[DATA EXTRACT start]

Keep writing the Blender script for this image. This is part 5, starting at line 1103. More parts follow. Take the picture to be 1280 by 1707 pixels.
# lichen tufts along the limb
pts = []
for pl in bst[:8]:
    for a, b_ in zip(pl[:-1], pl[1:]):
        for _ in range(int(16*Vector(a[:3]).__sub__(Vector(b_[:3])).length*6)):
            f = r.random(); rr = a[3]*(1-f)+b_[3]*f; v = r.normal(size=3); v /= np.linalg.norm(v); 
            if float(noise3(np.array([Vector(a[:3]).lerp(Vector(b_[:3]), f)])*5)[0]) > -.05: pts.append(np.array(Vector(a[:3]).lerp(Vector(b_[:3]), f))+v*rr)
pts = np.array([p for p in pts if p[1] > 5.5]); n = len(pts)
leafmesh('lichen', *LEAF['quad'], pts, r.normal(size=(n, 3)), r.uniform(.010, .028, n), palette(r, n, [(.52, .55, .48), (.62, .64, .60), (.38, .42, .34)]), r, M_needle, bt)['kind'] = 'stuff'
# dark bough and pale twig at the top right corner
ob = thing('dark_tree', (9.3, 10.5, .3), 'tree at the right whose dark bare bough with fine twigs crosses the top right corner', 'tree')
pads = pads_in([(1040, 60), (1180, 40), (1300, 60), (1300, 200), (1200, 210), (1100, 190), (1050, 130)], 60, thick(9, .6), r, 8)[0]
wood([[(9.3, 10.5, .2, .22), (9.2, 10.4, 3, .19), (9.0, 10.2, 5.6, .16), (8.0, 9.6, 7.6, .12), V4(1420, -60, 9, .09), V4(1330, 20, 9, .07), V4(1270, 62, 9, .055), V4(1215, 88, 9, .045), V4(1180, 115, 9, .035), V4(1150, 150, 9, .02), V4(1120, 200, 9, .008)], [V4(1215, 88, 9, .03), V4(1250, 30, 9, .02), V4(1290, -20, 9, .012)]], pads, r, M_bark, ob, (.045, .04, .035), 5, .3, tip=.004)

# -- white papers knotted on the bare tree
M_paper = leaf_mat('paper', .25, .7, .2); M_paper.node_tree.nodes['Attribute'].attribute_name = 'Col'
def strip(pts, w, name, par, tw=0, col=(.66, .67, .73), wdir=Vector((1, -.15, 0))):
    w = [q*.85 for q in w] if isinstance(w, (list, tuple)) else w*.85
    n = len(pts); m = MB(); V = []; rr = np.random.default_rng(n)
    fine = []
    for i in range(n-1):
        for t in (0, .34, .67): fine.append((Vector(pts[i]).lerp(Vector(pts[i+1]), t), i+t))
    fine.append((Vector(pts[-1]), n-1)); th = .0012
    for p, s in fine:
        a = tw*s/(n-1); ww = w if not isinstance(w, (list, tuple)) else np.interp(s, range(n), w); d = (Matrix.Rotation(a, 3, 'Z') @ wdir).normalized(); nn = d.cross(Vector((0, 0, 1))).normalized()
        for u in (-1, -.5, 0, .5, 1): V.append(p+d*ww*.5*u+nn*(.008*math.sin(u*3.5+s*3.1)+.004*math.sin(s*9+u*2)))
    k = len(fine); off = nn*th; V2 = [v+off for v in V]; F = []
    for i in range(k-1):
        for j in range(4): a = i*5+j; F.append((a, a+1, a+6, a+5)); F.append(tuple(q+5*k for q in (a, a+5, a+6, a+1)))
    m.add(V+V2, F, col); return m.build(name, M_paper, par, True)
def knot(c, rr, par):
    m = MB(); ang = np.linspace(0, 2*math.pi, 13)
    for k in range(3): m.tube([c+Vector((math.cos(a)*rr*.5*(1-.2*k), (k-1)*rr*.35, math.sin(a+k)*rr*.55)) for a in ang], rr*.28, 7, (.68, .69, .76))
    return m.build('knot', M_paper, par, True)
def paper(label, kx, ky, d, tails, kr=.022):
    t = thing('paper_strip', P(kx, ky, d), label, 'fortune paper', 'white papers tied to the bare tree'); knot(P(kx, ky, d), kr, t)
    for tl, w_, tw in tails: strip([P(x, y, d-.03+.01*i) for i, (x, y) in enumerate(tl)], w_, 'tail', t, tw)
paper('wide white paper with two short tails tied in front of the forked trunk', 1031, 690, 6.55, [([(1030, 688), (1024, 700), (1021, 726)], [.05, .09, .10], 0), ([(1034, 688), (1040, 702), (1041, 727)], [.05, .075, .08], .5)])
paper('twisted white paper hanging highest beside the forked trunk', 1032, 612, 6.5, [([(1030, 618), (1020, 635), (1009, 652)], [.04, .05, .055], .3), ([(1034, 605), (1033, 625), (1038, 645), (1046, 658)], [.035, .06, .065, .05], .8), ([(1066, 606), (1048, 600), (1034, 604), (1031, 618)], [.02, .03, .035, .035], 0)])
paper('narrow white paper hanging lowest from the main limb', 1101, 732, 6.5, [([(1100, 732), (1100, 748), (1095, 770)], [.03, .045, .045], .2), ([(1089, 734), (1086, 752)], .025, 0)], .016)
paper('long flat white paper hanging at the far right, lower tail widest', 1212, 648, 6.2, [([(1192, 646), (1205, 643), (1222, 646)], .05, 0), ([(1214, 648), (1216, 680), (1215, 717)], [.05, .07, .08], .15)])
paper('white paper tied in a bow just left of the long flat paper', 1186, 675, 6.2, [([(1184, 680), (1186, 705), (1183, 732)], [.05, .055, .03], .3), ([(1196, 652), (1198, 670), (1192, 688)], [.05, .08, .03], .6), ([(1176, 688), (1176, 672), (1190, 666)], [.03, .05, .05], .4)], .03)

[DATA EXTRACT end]

Using the data above, output each line exactly.

Keep writing the Blender script for this image. This is part 5, starting at line 1103. More parts follow. Take the picture to be 1280 by 1707 pixels.
# lichen tufts along the limb
pts = []
for pl in bst[:8]:
    for a, b_ in zip(pl[:-1], pl[1:]):
        for _ in range(int(16*Vector(a[:3]).__sub__(Vector(b_[:3])).length*6)):
            f = r.random(); rr = a[3]*(1-f)+b_[3]*f; v = r.normal(size=3); v /= np.linalg.norm(v); 
            if float(noise3(np.array([Vector(a[:3]).lerp(Vector(b_[:3]), f)])*5)[0]) > -.05: pts.append(np.array(Vector(a[:3]).lerp(Vector(b_[:3]), f))+v*rr)
pts = np.array([p for p in pts if p[1] > 5.5]); n = len(pts)
leafmesh('lichen', *LEAF['quad'], pts, r.normal(size=(n, 3)), r.uniform(.010, .028, n), palette(r, n, [(.52, .55, .48), (.62, .64, .60), (.38, .42, .34)]), r, M_needle, bt)['kind'] = 'stuff'
# dark bough and pale twig at the top right corner
ob = thing('dark_tree', (9.3, 10.5, .3), 'tree at the right whose dark bare bough with fine twigs crosses the top right corner', 'tree')
pads = pads_in([(1040, 60), (1180, 40), (1300, 60), (1300, 200), (1200, 210), (1100, 190), (1050, 130)], 60, thick(9, .6), r, 8)[0]
wood([[(9.3, 10.5, .2, .22), (9.2, 10.4, 3, .19), (9.0, 10.2, 5.6, .16), (8.0, 9.6, 7.6, .12), V4(1420, -60, 9, .09), V4(1330, 20, 9, .07), V4(1270, 62, 9, .055), V4(1215, 88, 9, .045), V4(1180, 115, 9, .035), V4(1150, 150, 9, .02), V4(1120, 200, 9, .008)], [V4(1215, 88, 9, .03), V4(1250, 30, 9, .02), V4(1290, -20, 9, .012)]], pads, r, M_bark, ob, (.045, .04, .035), 5, .3, tip=.004)

# -- white papers knotted on the bare tree
M_paper = leaf_mat('paper', .25, .7, .2); M_paper.node_tree.nodes['Attribute'].attribute_name = 'Col'
def strip(pts, w, name, par, tw=0, col=(.66, .67, .73), wdir=Vector((1, -.15, 0))):
    w = [q*.85 for q in w] if isinstance(w, (list, tuple)) else w*.85
    n = len(pts); m = MB(); V = []; rr = np.random.default_rng(n)
    fine = []
    for i in range(n-1):
        for t in (0, .34, .67): fine.append((Vector(pts[i]).lerp(Vector(pts[i+1]), t), i+t))
    fine.append((Vector(pts[-1]), n-1)); th = .0012
    for p, s in fine:
        a = tw*s/(n-1); ww = w if not isinstance(w, (list, tuple)) else np.interp(s, range(n), w); d = (Matrix.Rotation(a, 3, 'Z') @ wdir).normalized(); nn = d.cross(Vector((0, 0, 1))).normalized()
        for u in (-1, -.5, 0, .5, 1): V.append(p+d*ww*.5*u+nn*(.008*math.sin(u*3.5+s*3.1)+.004*math.sin(s*9+u*2)))
    k = len(fine); off = nn*th; V2 = [v+off for v in V]; F = []
    for i in range(k-1):
        for j in range(4): a = i*5+j; F.append((a, a+1, a+6, a+5)); F.append(tuple(q+5*k for q in (a, a+5, a+6, a+1)))
    m.add(V+V2, F, col); return m.build(name, M_paper, par, True)
def knot(c, rr, par):
    m = MB(); ang = np.linspace(0, 2*math.pi, 13)
    for k in range(3): m.tube([c+Vector((math.cos(a)*rr*.5*(1-.2*k), (k-1)*rr*.35, math.sin(a+k)*rr*.55)) for a in ang], rr*.28, 7, (.68, .69, .76))
    return m.build('knot', M_paper, par, True)
def paper(label, kx, ky, d, tails, kr=.022):
    t = thing('paper_strip', P(kx, ky, d), label, 'fortune paper', 'white papers tied to the bare tree'); knot(P(kx, ky, d), kr, t)
    for tl, w_, tw in tails: strip([P(x, y, d-.03+.01*i) for i, (x, y) in enumerate(tl)], w_, 'tail', t, tw)
paper('wide white paper with two short tails tied in front of the forked trunk', 1031, 690, 6.55, [([(1030, 688), (1024, 700), (1021, 726)], [.05, .09, .10], 0), ([(1034, 688), (1040, 702), (1041, 727)], [.05, .075, .08], .5)])
paper('twisted white paper hanging highest beside the forked trunk', 1032, 612, 6.5, [([(1030, 618), (1020, 635), (1009, 652)], [.04, .05, .055], .3), ([(1034, 605), (1033, 625), (1038, 645), (1046, 658)], [.035, .06, .065, .05], .8), ([(1066, 606), (1048, 600), (1034, 604), (1031, 618)], [.02, .03, .035, .035], 0)])
paper('narrow white paper hanging lowest from the main limb', 1101, 732, 6.5, [([(1100, 732), (1100, 748), (1095, 770)], [.03, .045, .045], .2), ([(1089, 734), (1086, 752)], .025, 0)], .016)
paper('long flat white paper hanging at the far right, lower tail widest', 1212, 648, 6.2, [([(1192, 646), (1205, 643), (1222, 646)], .05, 0), ([(1214, 648), (1216, 680), (1215, 717)], [.05, .07, .08], .15)])
paper('white paper tied in a bow just left of the long flat paper', 1186, 675, 6.2, [([(1184, 680), (1186, 705), (1183, 732)], [.05, .055, .03], .3), ([(1196, 652), (1198, 670), (1192, 688)], [.05, .08, .03], .6), ([(1176, 688), (1176, 672), (1190, 666)], [.03, .05, .05], .4)], .03)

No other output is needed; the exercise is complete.